E.g. you can create a bunch of tests for something that outputs HTML, but then someone comes along and writes a & or a < in a field without a space after it, and you discover that despite it passing your tests, you forgot to escape the string. Turns out HTML silently corrected it in your existing tests which didn’t cover that specific edge case. It’s a simple example, but just to illustrate the point that tests not failing does not guarantee anything, you can never have complete coverage. Your tests may be focusing on the functional aspect and fail to cover other things such as proper escaping.
Testing is good, but complete testing coverage is an illusion, something which dynamic typing proponents often make it seem. A static type system, for the part that it does cover, does so completely; it can be proven that given certain stated conditions, something will satisfy those conditions. So that is one less thing you need to hope your tests cover sufficiently.

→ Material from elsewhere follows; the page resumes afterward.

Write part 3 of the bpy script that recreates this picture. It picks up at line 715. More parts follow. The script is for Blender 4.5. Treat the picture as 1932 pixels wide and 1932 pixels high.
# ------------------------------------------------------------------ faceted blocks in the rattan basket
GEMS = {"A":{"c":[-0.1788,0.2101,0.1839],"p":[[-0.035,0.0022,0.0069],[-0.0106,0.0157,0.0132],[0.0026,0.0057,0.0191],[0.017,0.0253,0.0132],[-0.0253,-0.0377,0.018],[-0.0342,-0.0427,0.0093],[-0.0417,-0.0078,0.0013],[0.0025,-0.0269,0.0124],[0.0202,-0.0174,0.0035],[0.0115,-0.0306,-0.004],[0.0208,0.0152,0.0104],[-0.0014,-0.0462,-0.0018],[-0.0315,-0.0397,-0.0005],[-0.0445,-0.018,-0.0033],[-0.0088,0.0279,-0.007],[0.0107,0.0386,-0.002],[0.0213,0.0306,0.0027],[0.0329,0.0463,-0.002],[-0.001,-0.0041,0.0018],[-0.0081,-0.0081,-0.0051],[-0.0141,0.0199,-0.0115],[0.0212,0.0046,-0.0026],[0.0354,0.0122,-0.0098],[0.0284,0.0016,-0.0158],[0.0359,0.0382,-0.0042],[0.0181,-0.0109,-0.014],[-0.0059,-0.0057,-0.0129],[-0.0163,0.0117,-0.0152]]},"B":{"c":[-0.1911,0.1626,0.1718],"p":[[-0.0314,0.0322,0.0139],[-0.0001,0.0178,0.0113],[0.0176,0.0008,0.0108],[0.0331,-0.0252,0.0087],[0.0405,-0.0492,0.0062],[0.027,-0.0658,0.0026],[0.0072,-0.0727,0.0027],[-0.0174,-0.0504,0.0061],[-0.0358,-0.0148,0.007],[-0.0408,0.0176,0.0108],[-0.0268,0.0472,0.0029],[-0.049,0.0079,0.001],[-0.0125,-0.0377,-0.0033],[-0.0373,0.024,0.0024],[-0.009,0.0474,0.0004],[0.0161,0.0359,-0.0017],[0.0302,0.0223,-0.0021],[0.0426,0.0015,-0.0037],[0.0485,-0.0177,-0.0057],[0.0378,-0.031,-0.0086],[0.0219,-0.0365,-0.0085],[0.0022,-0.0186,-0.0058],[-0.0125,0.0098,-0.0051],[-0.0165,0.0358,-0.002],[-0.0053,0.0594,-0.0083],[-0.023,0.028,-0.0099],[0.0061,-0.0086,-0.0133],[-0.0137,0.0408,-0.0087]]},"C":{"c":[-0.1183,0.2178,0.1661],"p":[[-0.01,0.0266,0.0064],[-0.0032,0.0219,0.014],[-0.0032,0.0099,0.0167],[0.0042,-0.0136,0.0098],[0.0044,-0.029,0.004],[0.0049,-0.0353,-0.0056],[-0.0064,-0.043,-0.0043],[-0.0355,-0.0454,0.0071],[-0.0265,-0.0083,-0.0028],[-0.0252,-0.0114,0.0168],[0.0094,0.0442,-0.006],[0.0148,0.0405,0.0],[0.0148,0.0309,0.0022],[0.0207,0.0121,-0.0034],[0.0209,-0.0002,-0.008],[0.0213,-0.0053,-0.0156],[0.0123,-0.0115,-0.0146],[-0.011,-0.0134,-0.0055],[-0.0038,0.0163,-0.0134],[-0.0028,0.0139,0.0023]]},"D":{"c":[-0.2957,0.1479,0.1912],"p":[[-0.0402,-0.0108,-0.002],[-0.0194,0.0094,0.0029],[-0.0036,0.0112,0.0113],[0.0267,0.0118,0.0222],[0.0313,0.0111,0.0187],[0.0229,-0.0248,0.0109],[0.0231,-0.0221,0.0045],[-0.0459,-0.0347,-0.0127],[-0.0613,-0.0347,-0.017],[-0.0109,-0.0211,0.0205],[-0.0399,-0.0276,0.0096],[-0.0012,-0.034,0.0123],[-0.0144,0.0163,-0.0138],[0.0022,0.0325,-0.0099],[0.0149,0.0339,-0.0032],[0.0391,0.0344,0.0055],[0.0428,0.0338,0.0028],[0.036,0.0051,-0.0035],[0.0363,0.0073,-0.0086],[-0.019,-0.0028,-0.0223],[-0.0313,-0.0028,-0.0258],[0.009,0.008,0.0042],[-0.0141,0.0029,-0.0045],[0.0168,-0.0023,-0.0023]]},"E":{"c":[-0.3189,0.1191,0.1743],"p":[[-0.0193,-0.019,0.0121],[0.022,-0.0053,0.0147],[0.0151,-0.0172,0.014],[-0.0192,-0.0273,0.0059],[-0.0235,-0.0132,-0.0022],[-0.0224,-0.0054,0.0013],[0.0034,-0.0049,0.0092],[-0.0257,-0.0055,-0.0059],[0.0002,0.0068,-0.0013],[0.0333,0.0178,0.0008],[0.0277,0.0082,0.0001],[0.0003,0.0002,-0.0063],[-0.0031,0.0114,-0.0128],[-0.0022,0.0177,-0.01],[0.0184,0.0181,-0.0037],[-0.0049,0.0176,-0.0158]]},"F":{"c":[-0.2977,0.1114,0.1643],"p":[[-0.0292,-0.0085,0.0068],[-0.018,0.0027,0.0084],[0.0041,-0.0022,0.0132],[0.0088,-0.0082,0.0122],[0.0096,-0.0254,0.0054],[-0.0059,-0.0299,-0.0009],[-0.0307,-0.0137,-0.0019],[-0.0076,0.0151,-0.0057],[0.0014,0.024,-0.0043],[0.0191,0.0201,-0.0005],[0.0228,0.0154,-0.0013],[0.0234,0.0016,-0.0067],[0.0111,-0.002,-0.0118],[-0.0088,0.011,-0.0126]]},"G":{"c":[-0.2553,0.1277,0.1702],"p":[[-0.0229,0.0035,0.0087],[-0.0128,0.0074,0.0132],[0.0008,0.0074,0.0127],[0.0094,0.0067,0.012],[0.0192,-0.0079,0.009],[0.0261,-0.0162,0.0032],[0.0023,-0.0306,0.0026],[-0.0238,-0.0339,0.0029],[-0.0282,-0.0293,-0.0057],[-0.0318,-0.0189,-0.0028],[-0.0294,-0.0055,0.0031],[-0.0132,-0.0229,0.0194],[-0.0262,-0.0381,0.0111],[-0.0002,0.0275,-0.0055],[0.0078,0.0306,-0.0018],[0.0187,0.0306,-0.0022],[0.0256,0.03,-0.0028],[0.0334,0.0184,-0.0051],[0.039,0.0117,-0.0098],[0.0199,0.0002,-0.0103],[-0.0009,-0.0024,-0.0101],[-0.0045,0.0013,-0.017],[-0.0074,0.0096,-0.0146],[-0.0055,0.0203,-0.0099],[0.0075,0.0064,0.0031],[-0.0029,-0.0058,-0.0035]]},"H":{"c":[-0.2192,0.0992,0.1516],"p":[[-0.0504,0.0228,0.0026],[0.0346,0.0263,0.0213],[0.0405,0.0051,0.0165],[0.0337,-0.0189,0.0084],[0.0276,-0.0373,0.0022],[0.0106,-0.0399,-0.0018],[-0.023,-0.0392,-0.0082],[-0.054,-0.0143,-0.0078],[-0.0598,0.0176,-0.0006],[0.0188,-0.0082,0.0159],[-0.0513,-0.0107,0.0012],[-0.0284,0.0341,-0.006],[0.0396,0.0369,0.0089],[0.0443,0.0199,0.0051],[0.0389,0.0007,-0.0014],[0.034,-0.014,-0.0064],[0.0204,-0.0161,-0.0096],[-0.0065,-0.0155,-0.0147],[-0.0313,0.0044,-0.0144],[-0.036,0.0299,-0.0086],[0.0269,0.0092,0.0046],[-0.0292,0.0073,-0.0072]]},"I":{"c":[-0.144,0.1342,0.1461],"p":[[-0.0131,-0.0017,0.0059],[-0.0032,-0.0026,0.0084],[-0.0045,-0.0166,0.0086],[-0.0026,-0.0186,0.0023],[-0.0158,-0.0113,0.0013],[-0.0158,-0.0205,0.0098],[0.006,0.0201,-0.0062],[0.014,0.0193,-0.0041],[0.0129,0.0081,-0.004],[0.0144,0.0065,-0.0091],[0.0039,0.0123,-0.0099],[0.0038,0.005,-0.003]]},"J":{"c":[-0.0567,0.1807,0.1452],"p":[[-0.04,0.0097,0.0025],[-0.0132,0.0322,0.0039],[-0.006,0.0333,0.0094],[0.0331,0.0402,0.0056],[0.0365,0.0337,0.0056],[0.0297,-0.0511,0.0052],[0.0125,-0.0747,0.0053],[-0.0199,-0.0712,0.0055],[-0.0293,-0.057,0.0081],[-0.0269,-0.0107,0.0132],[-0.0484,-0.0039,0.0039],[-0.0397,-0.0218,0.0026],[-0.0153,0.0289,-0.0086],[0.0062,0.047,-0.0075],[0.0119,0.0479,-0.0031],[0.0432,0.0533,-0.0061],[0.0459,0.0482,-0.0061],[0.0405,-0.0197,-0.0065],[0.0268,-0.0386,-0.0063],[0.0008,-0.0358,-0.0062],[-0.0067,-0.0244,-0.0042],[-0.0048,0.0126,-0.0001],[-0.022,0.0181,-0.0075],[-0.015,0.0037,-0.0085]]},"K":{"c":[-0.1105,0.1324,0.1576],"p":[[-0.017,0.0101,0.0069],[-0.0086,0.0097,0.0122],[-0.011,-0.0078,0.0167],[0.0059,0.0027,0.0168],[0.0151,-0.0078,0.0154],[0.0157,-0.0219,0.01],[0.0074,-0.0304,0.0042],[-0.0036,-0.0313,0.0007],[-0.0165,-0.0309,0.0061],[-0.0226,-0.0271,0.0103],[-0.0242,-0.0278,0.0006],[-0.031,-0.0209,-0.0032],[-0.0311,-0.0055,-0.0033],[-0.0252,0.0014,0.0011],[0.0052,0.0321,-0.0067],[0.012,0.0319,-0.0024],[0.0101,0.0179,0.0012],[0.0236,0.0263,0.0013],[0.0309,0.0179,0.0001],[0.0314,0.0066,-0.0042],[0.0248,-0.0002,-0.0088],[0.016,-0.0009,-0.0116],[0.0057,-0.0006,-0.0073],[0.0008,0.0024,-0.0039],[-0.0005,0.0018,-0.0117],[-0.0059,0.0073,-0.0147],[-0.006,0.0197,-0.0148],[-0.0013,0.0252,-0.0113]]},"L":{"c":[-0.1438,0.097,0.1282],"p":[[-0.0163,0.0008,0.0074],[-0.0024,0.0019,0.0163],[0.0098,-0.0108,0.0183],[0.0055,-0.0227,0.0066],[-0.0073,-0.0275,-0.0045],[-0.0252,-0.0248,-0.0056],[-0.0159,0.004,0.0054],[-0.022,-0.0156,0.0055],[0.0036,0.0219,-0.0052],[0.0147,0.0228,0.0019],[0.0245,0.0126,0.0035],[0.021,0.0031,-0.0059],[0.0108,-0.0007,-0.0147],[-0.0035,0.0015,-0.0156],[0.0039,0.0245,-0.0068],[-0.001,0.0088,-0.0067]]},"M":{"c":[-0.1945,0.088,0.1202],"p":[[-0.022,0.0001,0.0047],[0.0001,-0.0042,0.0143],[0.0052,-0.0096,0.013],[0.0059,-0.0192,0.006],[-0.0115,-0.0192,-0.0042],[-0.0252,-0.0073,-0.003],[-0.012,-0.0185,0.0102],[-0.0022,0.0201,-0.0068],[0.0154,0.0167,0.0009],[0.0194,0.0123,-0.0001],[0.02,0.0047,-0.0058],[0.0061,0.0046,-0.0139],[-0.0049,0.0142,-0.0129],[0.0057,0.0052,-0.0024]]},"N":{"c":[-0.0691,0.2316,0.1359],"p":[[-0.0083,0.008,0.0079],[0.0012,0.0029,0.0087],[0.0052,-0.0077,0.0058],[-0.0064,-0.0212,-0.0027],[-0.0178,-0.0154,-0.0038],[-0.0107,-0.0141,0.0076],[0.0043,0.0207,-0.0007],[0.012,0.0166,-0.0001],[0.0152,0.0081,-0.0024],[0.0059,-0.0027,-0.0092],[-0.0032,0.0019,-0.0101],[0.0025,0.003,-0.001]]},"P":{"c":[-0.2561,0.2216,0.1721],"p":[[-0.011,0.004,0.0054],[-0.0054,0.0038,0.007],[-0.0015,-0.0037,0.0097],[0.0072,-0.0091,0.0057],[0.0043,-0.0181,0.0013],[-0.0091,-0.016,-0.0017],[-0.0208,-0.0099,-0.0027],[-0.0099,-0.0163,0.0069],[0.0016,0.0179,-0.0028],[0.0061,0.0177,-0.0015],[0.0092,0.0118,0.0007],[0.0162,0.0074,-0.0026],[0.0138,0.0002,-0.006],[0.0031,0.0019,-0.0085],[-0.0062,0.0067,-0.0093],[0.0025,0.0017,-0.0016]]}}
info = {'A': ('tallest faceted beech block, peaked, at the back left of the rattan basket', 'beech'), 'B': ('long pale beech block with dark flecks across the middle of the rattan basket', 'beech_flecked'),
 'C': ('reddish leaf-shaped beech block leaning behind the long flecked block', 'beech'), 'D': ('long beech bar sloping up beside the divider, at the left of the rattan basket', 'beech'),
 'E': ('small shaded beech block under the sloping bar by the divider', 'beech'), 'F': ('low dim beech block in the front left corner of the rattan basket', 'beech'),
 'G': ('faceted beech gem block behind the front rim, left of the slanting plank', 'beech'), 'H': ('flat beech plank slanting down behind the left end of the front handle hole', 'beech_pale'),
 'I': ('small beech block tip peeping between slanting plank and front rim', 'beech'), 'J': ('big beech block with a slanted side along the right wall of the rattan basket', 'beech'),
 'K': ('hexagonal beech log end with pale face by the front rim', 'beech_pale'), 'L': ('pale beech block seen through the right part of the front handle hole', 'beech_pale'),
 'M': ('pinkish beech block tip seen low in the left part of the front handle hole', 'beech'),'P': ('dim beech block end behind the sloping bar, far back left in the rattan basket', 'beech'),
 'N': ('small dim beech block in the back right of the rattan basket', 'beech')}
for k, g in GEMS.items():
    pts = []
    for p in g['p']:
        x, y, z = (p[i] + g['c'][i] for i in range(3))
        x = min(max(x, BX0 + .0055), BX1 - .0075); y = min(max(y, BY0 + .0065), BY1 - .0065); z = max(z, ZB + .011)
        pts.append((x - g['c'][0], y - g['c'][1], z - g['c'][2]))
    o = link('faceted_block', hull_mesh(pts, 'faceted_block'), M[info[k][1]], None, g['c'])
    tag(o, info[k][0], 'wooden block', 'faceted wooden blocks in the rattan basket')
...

So basically I’m saying static typing + testing will be less prone to errors than no static typing + testing, because there is an extra layer of defense. Just like making a language/virtual machine that also protects you from buffer overflows, or a language where concurrency is a primitive of the language and where it is guaranteed to work, adds to the reliability as well.
Anyway, I’m being a bit long-winded here :).
Also consider that someone who writes tests does so from his own background. There is a plethora of blogs out there that the author thinks he has sufficiently tested, only to find as soon as someone who does not use pure US-ASCII comes around that there are encoding errors. The tester, being of American background, probably never even thought of that. He probably can’t even input non-ASCII characters with his keyboard without resorting to arcane ALT-numpad combinations.
If all of the systems involved were required to explicitly state what their input and output encoding were, a checker could match these up and give an error of the output of one system did not match the required input of the other. This can be checked at compile-time, and there is yet one less complex issue that the author needs to worry about having tested.
Laurens,
I think we will just have to agree to disagree. You still seem to be missing what I’ve said.
I never said that the run-time checking done by dynamic languages was a complete defense against errors, only that a reliance on compile time type checking was, at best, a rather weak defense.
I get the impression that you haven’t had that much experience with using dynamic languages for production code. I’ve been doing it for nearly 30 years now, and my experience tells me that an agile development approach which uses behavior driven design, test driven coding, continuous integration, and refactoring, is much better at producing robust systems than any other approach I’ve tried.
It’s like Churchill said about Democracy, the agile development approach I’ve outlined is the worst possible approach, excluding all others.
But that’s my personal opinion, you are certainly entitled to yours.